A lobbyist with close ties to the White House is offering access to key figures in George W Bush’s administration in return for six-figure donations to the private library being set up to commemorate Bush’s presidency.
Stephen Payne, who claims to have raised more than $1m for the president’s Republican party in recent years, said he would arrange meetings with Dick Cheney, the vice-president, Condoleezza Rice, the secretary of state, and other senior officials in return for a payment of $250,000 (£126,000) towards the library in Texas.
Payne, who has accompanied Bush and Cheney on several foreign trips, also said he would try to secure a meeting with the president himself.
The revelation confirms long-held suspicions that favours are being offered in return for donations to the libraries which outgoing presidents set up to house their archives and safeguard their political legacies.
Unlike campaign donations, there is no requirement to disclose the donors to the libraries, no limit on the amount that can be pledged and no restrictions on foreigners contributing.
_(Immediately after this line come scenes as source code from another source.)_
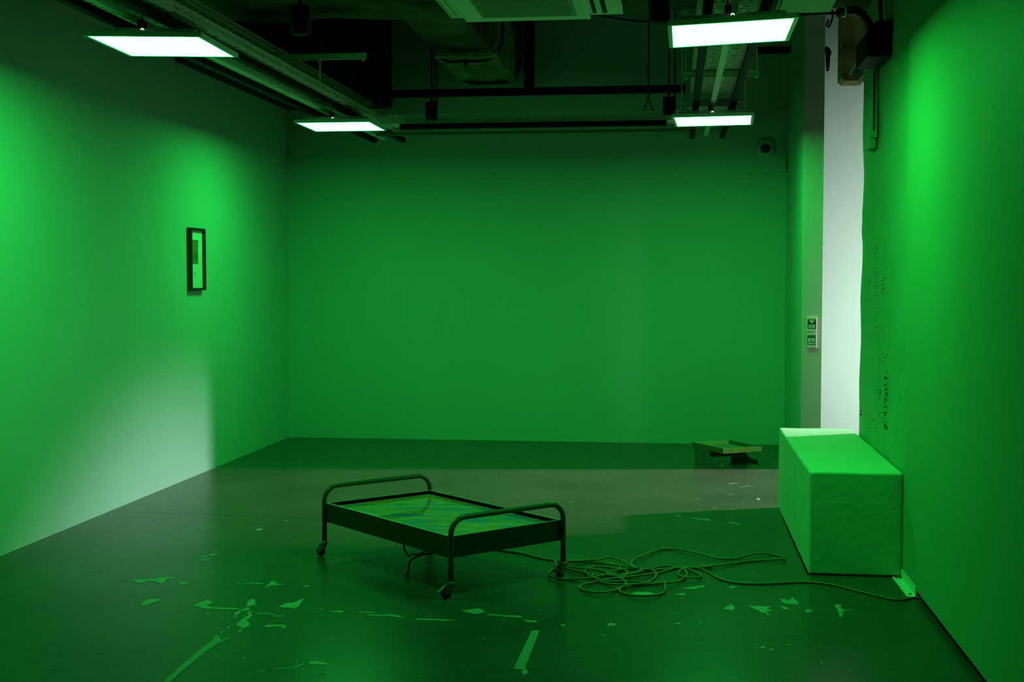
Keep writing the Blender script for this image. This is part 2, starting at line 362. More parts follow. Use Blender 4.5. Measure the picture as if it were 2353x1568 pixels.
# crossbars and rods
def crossbar(x0, x1, y, z, label, rods, group=None):
    t = thing('strut_bar', label, 'bar', ((x0+x1)/2, y, z))
    b = MB(); w_ = .021
    b.box(x0, x1, y-w_, y-w_+.003, z, z+.041).box(x0, x1, y+w_-.003, y+w_, z, z+.041).box(x0, x1, y-w_, y+w_, z+.038, z+.041)
    b.box(x0, x1, y-w_, y-.011, z, z+.003).box(x0, x1, y+.011, y+w_, z, z+.003); b.build('channel', M_galv, t)
    for rx, z0, z1 in rods:
        MB().tube([(rx, y, z0), (rx, y, z1)], .006, 8).lathe((rx, y, z-.012), [(.012, 0), (.012, .012)], n=6).build('threaded_rod', M_galv, t)
    return t
crossbar(.05, .56, 8.95, 2.975, 'galvanised crossbar under the right cable tray, nearer the camera', [(.07, 2.97, 4.0), (.545, 2.97, 4.0)])
crossbar(.03, .56, 10.45, 2.975, 'galvanised crossbar under the right cable tray, just before the far lamp', [(.05, 2.97, 4.3), (.545, 2.97, 4.3)])
crossbar(-3.05, -2.14, 8.82, 3.128, 'galvanised crossbar holding the left trays, its free end pointing right', [(-2.47, 2.95, 3.128), (-2.16, 3.11, 3.18)])
crossbar(-3.05, -2.5, 5.9, 3.128, 'galvanised crossbar above the large left lamp', [(-2.52, 2.95, 3.9)])

# ------------------------------------------------------------------ hanging speakers / spots (black cylinders)
def cyl(x, y, z, r, h, top, label):
    t = thing('pendant_speaker', label, 'pendant', (x, y, z), 'black cylinder pendants')
    MB().lathe((x, y, z), [(r*.86, 0), (r*.93, .004), (r*.93, .010), (r, .014), (r, h-.006), (r*.96, h)], n=28).build('housing', M_black, t, smooth=True)
    MB().lathe((x, y, z+.001), [(r*.8, 0), (r*.8, .004)], n=24).build('grille', M_blackpl, t)
    MB().tube([(x, y, z+h+.03), (x, y, top)], .006, 8).build('stem', M_black, t)
    MB().lathe((x, y, z+h), [(r*.28, 0), (.008, .04)], n=12).build('cord_grip', M_black, t)
cyl(-1.92, 6.5, 2.855, .052, .145, 4.3, 'black cylinder pendant at upper left, near the big left lamp')
cyl(-2.035, 10.7, 2.93, .052, .145, 4.4, 'black cylinder pendant hanging at the left end of the back tray')
cyl(-.085, 6.5, 2.87, .053, .155, 4.3, 'black cylinder pendant beside the large tilted right lamp')
cyl(-.055, 10.7, 2.94, .050, .145, 4.4, 'black cylinder pendant hanging at the right end of the back tray')

# hanging rods near the back
for (px, lab) in ((998, 'thin black suspension rod left of the duct, farther from it'), (1004, 'thin black suspension rod left of the duct, nearer to it'), (1551, 'thin black suspension rod dropping beside the right cable tray')):
    d = ray(px, 200); P = CP+d*(11.15/d.y)
    tag(MB().tube([(P.x, 11.15, 3.02), (P.x, 11.15, 4.4)], .006, 8).build('suspension_rod', M_black), lab, 'rod')
d = ray(1490, 200); P = CP+d*(11.02/d.y)
t = thing('suspension_hanger', 'suspension rod ending in a forked bracket on the back cable tray', 'hanger', (P.x, 11.05, 3.02))
MB().tube([(P.x, 11.05, 3.12), (P.x, 11.05, 4.4)], .0075, 8).build('rod', M_blackpl, t)
MB().tube([(P.x, 11.05, 3.19), (P.x-.012, 11.05, 3.10), (P.x-.045, 11.05, 3.02)], .008, 6).tube([(P.x, 11.05, 3.19), (P.x+.015, 11.05, 3.08), (P.x+.045, 11.05, 3.02)], .008, 6).build('fork', M_greenply, t)
MB().lathe((P.x, 10.99, 2.965), [(.012, 0), (.012, .008)], axis=(0, -1, 0), n=6).build('bolt', M_frame, t)

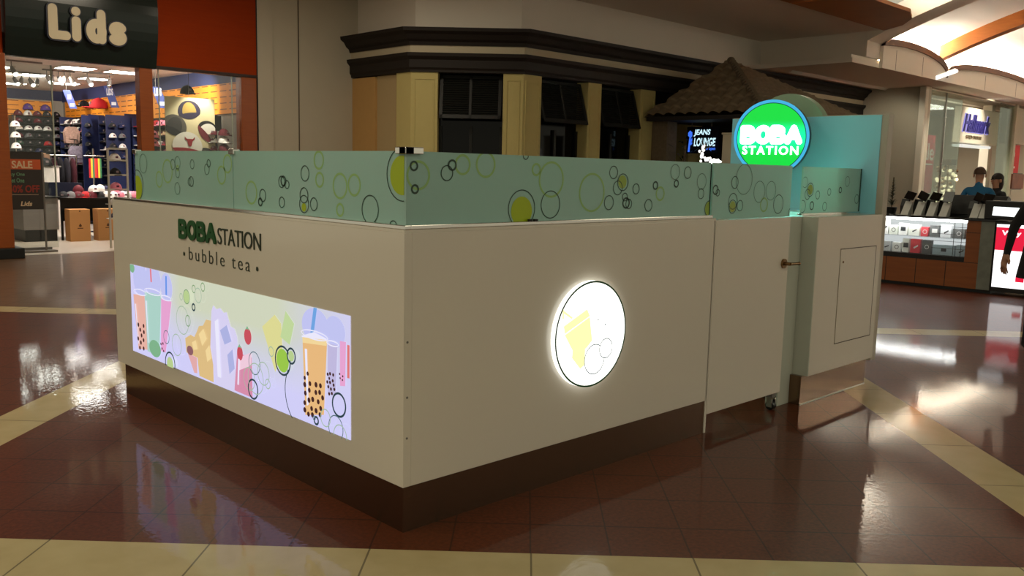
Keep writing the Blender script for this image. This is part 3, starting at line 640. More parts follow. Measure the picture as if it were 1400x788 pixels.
ART_P = [
 ('oran', [(-2.79, 0.676), (-2.613, 0.689), (-2.592, 0.351), (-2.736, 0.336)]),
 ('mint', [(-2.611, 0.713), (-2.363, 0.718), (-2.417, 0.34), (-2.593, 0.343)]),
 ('pink', [(-2.364, 0.702), (-2.218, 0.697), (-2.32, 0.38), (-2.388, 0.377)]),
 ('red', [(-2.519, 0.866), (-2.496, 0.865), (-2.491, 0.782), (-2.514, 0.783)]),
 ('blue', [(-2.295, 0.841), (-2.273, 0.841), (-2.277, 0.728), (-2.299, 0.729)]),
 ('tan', [(-2.044, 0.509), (-1.97, .54), (-1.924, 0.534), (-1.89, .57), (-1.862, 0.605), (-1.81, .615), (-1.772, 0.654), (-1.7, 0.657), (-1.695, 0.317), (-1.87, 0.321), (-1.891, 0.421), (-2.032, 0.428)]),
 ('pink2', [(-2.015, 0.427), (-1.898, 0.42), (-1.896, 0.331), (-1.936, 0.327)]),
 ('milk', [(-1.703, 0.711), (-1.68, .745), (-1.644, 0.728), (-1.599, 0.74), (-1.56, .72), (-1.525, 0.727), (-1.484, 0.657), (-1.44, .65), (-1.414, 0.612), (-1.403, 0.532), (-1.455, 0.31), (-1.664, 0.316), (-1.726, 0.507)]),
 ('rose', [(-1.417, 0.529), (-1.259, 0.529), (-1.258, 0.319), (-1.454, 0.321)]),
 ('pinkw', [(-1.404, 0.504), (-1.263, 0.555), (-1.265, 0.487), (-1.407, 0.435)]),
 ('yel', [(-1.147, 0.705), (-1.022, 0.781), (-0.961, 0.745), (-0.952, 0.606), (-1.024, 0.497), (-1.083, 0.598)]),
 ('lim', [(-0.918, 0.813), (-0.841, 0.762), (-0.883, 0.655), (-0.97, 0.68)]),
 ('cupo', [(-0.767, 0.711), (-0.557, 0.729), (-0.587, 0.378), (-0.748, 0.342)]),
 ('foam', [(-0.767, 0.711), (-0.557, 0.729), (-0.562, 0.701), (-0.766, 0.684)]),
 ('blue2', [(-0.668, 0.862), (-0.64, 0.862), (-0.67, 0.735), (-0.699, 0.733)]),
 ('lav', [(-0.551, 0.714), (-0.474, 0.718), (-0.49, 0.488), (-0.553, 0.481)]),
 ('pink', [(-0.453, 0.741), (-0.406, 0.743), (-0.413, 0.545), (-0.454, 0.539)]),
 ('red2', [(-0.396, 0.733), (-0.378, 0.733), (-0.379, 0.586), (-0.397, 0.585)])]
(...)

During an undercover investigation by The Sunday Times, Payne was asked to arrange meetings in Washington for an exiled former central Asian president. He outlined the cost of facilitating such access.
“The exact budget I will come up with, but it will be somewhere between $600,000 and $750,000, with about a third of it going directly to the Bush library,” said Payne, who sits on the US homeland security advisory council.
He said initially that the “family” of the Asian politician should make the donation. He later added that if all the money was paid to him he would make the payment to the Bush library. Publicly, it would appear to have been made in the politician’s name “unless he wants to be anonymous for some reason”.
Payne said the balance of the $750,000 would go to his own lobbying company, Worldwide Strategic Partners (WSP).
Asked by an undercover reporter who the politician would be able to meet for that price, Payne said: “Cheney’s possible, definitely the national security adviser [Stephen Hadley], definitely either Dr Rice or . . . I think a meeting with Dr Rice or the deputy secretary [John Negroponte] is possible . . .
“The main thing is that he [the Asian politician] comes, and he’s well received, that he meets with high-level people . . . and we send positive statements made back from the administration about ‘This guy wasn’t such a bad guy, many people have done worse’.”
Payne said that he would use the services of Mark Pritchard, a Conservative MP who chairs the House of Commons all-party Russia group and was last week on the brink of signing as a paid “adviser” to WSP. Pritchard issued a statement saying that he had not done any work for WSP.
When confronted, Payne said that there would be “no quid pro quo” for any donation and added that his firm was “always above board”.
The White House said it would not be influenced by such donations.